The study shows that Fiina Pietikäinen was very practical and that, like most female labour movement activists, she worked to develop the living conditions of working class women and their families. Not even exceptional circumstances such as the general strike in 1905 and the Finnish civil war in 1918 changed the gender-segregated agenda of the Finnish working class movement. The aim of the general strike was to halt the Russification policy in the Grand Duchy of Finland. The social democrats also demanded universal suffrage, in which they succeeded. The Finnish civil war concerned control and leadership of Finland during its transition phase from a Russian Grand Duchy to an independent state. In this war, the forces of the Social Democrats (“Reds”) fought against the forces of the non-socialists (“Whites”), who won the war. The civil war was traumatic and created a division within the Finnish society. Nearly all women who participated in the general strike and the civil war focused voluntarily on issues concerning food supply and family policy, leaving the other societal questions for working class men.

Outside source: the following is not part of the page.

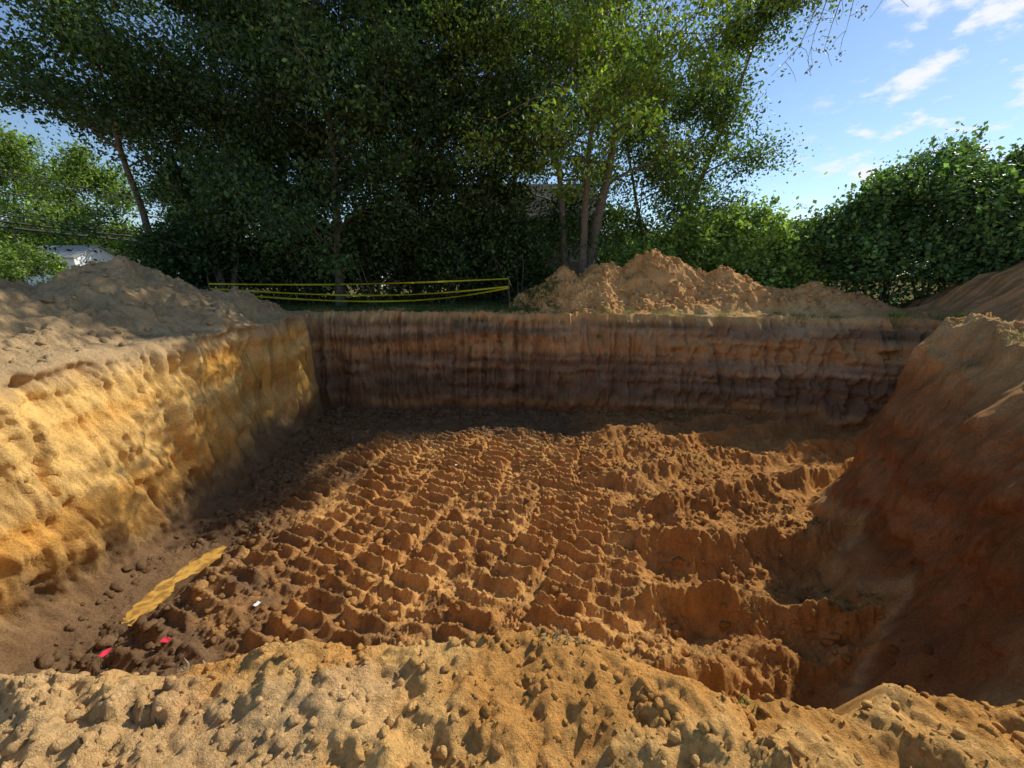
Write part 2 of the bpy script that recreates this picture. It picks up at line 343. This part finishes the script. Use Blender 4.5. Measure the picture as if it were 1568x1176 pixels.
def make_tree(name,x,y,Ht,R,cb,nleaf,col,tr=.22,stems=1,limbs=26,lean=(0,0),lsz=.10,sig=.72,gam=1.8,minz=.8):
    z0=float(gz(np.array([x]),np.array([y]))[0])-.15
    root=empty(name,(x,y,z0));A=Acc();cl=[]
    for s in range(stems):
        a0=s*2.1+rng.uniform(0,1);off=np.array([math.cos(a0),math.sin(a0),0])*(.25 if stems>1 else 0)
        d=np.array([lean[0],lean[1],1])+(off*.8 if stems>1 else 0)
        hs=Ht*(.92 if s==0 else rng.uniform(.7,.88))
        tp,trd=branch(off,d,hs,tr*(1 if s==0 else .75),.03,16,.05,.04)
        trd=np.interp(np.arange(16),[0,.8,15],[trd[0]*1.35,trd[0],.03])
        A.add(*tube(tp,trd,10))
        nl=limbs//stems
        for k in range(nl):
            f=cb/hs+(1-cb/hs)*((k+rng.random())/nl)
            ii=f*15;i0=int(min(ii,14));p=tp[i0]+(tp[i0+1]-tp[i0])*(ii-i0)
            an=k*2.4+s+rng.uniform(-.5,.5);zz=(p[2]-cb)/(Ht-cb)
            prof=math.sqrt(max(.08,1-(max(zz,0)*1.0)**2))*rng.uniform(.65,1.05)
            L=R*prof;el=rng.uniform(.1,.7)+.5*max(zz,0)
            dd=[math.cos(an)*math.cos(el),math.sin(an)*math.cos(el),math.sin(el)]
            lp,lr=branch(p,dd,L,max(.03,trd[i0]*.42),.012,9,.13,-.02);A.add(*tube(lp,lr,5))
            for q in range(8):
                j=rng.integers(2,9);d2=(lp[j]-lp[j-1]);d2=d2/np.linalg.norm(d2)+rng.normal(size=3)*.75
                sp,sr=branch(lp[j],d2,L*rng.uniform(.2,.4),.02,.006,5,.18,-.04);A.add(*tube(sp,sr,3))
                cl.append(sp[-1]);cl.append(sp[2])
            cl.append(lp[-1])
    cl=np.array(cl);w=rng.gamma(gam,1,len(cl));w/=w.sum()
    k=rng.choice(len(cl),nleaf,p=w)
    sg=(sig*rng.uniform(.45,1.3,len(cl)))[k]
    c=cl[k]+rng.normal(size=(nleaf,3))*sg[:,None]*np.array([1,1,.62]);ok=c[:,2]>minz;c=c[ok];k=k[ok]
    tint=np.exp(rng.normal(0,.25,len(cl)))[k][:,None]
    n=len(c)
    V,F,cc=leaves(c,lsz*rng.uniform(.6,1.3,n),leafcols(n,col)*tint)
    wv,wf=A.get();mesh_obj("trunk_and_limbs",wv,wf,BARK,None,True,root)
    mesh_obj("foliage",V,F,LEAF,cc,False,root);return root
DK=(.05,.095,.036);MD=(.07,.125,.037);BR=(.15,.23,.042)
make_tree("maple_tree",3.3,22.9,18,7.3,6.0,54000,BR,.28,3,48,(.05,0),minz=3.2,gam=1.2,sig=.62)
make_tree("maple_tree",-3.2,23.4,17,6.2,2.0,60000,DK,.2,1,30)
make_tree("maple_tree",-8.6,22.0,16,6.0,1.6,60000,DK,.24,1,30)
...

Unlike most female agents in the working class movement, Fiina Pietikäinen was also active in the trade union movement both locally and on the national level, a movement that was dominated by men. Pietikäinen focused especially upon improving the working conditions for sauna and ironing workers, who were all women. As these workers were very poorly organised, Pietikäinen chose to use favourable social conditions to her advantage in order to develop their working conditions. She also relied on the general support of the collective labour movement.
Like most female labour activists, Fiina Pietikäinen supported a gender-segregated organisation both in the political labour movement and the trade union movement. She engaged in the values and the practices of the working class movement, but did not consider the labour movement to be gender-equal as a collective. She believed that the best way for women to improve their situation was to have their own organisations, and before the break-up of the labour movement in the early 1920s, women mainly worked in their own political organisations.
Separate organisations for women were not established in the trade union movement, as male members found that the development of working class women’s societal status did not demand segregation inside the labour movement. Nonetheless, local trade union organisations were generally divided by gender, as gender strongly influenced one’s occupation during the research period.